CHAPTER 10: INTELLIGENCE
10.34. MI5 described itself as seeking not to expand its territory but to hold its ground:
“We are certainly not seeking ‘sweeping new powers’ or, when taken in the
round, an increase in levels of intrusion. But what we do require are powers,
approved by Parliament, which allow us to keep pace with the changes in
behaviour of our [subjects of interest] and in technology, in order to achieve
broadly similar levels of assurance against the national security threat we
face.”27
10.35. MI5 considers that, due to the proliferation of communications platforms and
techniques available to those it is investigating, it needs to use a wider range of
techniques more frequently to obtain comparable insight. Equipment interference, for
example, which may require both a property and an interception warrant, epitomises
that need. Access to bulk personal data sets is also becoming more important to its
investigative work.
10.36. MI5 has therefore suggested that there would be benefit in enabling the Secretary of
State to authorise under a single warrant all the intrusive techniques she is currently
permitted to authorise.

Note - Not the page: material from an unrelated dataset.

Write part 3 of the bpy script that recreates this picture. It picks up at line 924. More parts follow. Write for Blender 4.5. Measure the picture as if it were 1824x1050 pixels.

Their powers would not extend beyond those which they have
currently, and all the interference authorised would need to be justified as necessary
and proportionate for the existing purposes. A single warrant would give the Secretary
of State and the Commissioners better oversight of the whole of an operation and the
intrusion involved, and enable decisions on the proportionality of the interference to
be taken in a more informed way. It would also make more efficient use of the
Secretary of State's time, and reduce repetition in the number of applications.
10.37. MI5 suggests that the safeguards and handling arrangements for the product of such
warranted operations should also be made consistent.
10.38. MI5 has also proposed that its use of thematic warrants (warrants against clearly
defined groupings of individuals who are all carrying out the same activity of concern)
be made subject to more explicit safeguards and that current internal policies and
safeguards already in place for such thematic warrants be formalised as part of the
law or in a Code of Practice. They suggest, furthermore, that their use of bulk personal
data sets should be formalised in the same way by introducing more formal published
safeguards in addition to the internal processes that already govern them.
10.39. MI5 has concerns that the current provisions for schedules to s8(1) warrants do not
reflect the dynamic nature of internet communications and add to the difficulty of being
specific as to which techniques and authorisations might be required. So, for
example, it envisages that a warrant might give authority to intercept a named
individual’s mobile phone communications, but would no longer need to have a
schedule which set out the phone number concerned, and would not therefore require
modification if the phone number were changed by the targeted individual.
27
Evidence to the Review, 17 February 2015.